Can someone explain rvalue references with respect to exceptions?

Question

Lets say I've this exception class:

struct MyException : public std::exception
{
    MyException(const std::exception &exc) : std::exception(exc)
    {
        cout << "lval\n";
    }
    MyException(std::exception &&exc) : std::exception(std::forward<std::exception>(exc))
    {
        cout << "rval\n";
    }
};

...
...

try
{
    throw std::exception("Oh no!");
    // above is rvalue since it's got no name, what if the throw is made as
    // std::exception lvalExc("Oh wierd!");
    // throw lvalExc;
    // if the throw is made thus, how can it be caught by catch(std::exception &&exc)?
}
catch(std::exception &&rValRef)
{
    cout << "rValRef!\n";
    throw MyException(std::forward<std::exception>(rValRef));
}

When I tried to catch by value or by (const) lvalue ref. the compiler says these cases are already handled by the rvalue ref catch clause, which is understandable, as an exception is an xvalue and perhaps the best way to catch an xvalue is an rvalue ref (correct me if I'm wrong). But can someone explain about the perfect forwarding in the above case of exception creation? Is it correct? Even though it compiles, is it meaningful or useful? Should the C++ library I use have a move constructor implemented for its std::exception for this kind of usage to be truly meaningful? I tried searching for articles and SO questions on rvalue references with respect to exceptions, couldn't find any.

Answer 1

Actually, exception handling has special rules with respect to lvalues and rvalues. The temporary exception object is an lvalue, see 15.1/3 of the current draft:

A throw-expression initializes a temporary object, called the exception object, the type of which is determined by removing any top-level cv-qualifiers from the static type of the operand of throw and adjusting the type from “array of T” or “function returning T” to “pointer to T” or “pointer to function returning T”, respectively. The temporary is an lvalue and is used to initialize the variable named in the matching handler (15.3). If the type of the exception object would be an incomplete type or a pointer to an incomplete type other than (possibly cv-qualified) void the program is ill-formed. Except for these restrictions and the restrictions on type matching mentioned in 15.3, the operand of throw is treated exactly as a function argument in a call (5.2.2) or the operand of a return statement.

And catching by rvalue reference is illegal, too, see 15.3/1:

The exception-declaration in a handler describes the type(s) of exceptions that can cause that handler to be entered.

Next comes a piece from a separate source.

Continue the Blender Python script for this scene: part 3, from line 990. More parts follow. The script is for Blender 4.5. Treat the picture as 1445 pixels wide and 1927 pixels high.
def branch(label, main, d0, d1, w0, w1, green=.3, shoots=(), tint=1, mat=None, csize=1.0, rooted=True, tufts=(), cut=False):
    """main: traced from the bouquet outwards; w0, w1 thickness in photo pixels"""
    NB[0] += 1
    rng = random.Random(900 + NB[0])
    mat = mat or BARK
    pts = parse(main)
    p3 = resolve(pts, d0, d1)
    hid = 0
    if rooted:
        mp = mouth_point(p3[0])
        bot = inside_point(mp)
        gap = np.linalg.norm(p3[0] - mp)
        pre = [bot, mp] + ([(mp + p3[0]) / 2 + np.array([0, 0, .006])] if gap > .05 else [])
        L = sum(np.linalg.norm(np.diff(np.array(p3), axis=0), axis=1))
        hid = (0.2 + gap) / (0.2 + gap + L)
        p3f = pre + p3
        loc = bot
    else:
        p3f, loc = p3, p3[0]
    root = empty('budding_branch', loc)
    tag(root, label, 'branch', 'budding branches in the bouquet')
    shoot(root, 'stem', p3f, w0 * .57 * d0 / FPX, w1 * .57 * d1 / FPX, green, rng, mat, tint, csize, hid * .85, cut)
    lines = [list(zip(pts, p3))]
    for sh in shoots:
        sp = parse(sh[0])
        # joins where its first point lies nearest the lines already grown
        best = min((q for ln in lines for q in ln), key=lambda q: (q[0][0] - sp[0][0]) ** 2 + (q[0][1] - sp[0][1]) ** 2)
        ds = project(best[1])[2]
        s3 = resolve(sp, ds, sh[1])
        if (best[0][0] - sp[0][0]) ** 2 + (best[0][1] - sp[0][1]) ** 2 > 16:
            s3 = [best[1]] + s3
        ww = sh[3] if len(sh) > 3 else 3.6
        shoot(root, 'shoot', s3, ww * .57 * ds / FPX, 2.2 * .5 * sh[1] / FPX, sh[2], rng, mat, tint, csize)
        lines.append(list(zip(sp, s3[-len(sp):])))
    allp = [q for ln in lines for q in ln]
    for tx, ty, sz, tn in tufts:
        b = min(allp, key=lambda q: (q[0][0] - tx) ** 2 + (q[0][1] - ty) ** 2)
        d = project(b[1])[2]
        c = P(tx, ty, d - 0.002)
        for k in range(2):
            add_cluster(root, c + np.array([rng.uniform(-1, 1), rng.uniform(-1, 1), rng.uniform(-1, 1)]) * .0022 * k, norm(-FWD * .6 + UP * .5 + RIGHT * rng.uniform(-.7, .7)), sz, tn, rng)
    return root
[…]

The exception-declaration shall not denote an incomplete type or an rvalue reference type. The exception-declaration shall not denote a pointer or reference to an incomplete type, other than void*, const void*, volatile void*, or const volatile void*.

Also, you don't seem to understand perfect forwarding. Your forward invocation is no better than a move. The idea of perfect forwarding is to encode the value category of the argument as part of the type and let template argument deduction figure it out. But your exception handler is not and cannot be a function template.

Basically, perfect forwarding relies on template argument deduction and rvalue references:

void inner(const int&);  // #1 takes only lvalues or const rvalues
void inner(int&&);       // #2 takes non-const rvalues only

template<class T>
void outer(T && x) {
    inner(forward<T>(x));
}

int main() {
   int k = 23;
   outer(k);   // outer<T=int&> --> forward<int&> --> #1
   outer(k+2); // outer<T=int>  --> forward<int>  --> #2
}

Depending on the value category of the argument, template argumend deduction deduces T to be either an lvalue reference or a normal value type. Due to reference collapsing, T&& is also an lvalue reference in the first case, or an rvalue reference in the second case. If you see T&& and T is a template parameter which can be deduced, it's basically a "catch everything". std::forward restores the original value category (encoded in T) so we can perfectly forward the argument to the overloaded inner functions and select the correct one. But this only works because outer is a template and because there are special rules for determining T with respect to its value category. If you use an rvalue references without templates/template argument deduction (like in #2), the function will only accept rvalues.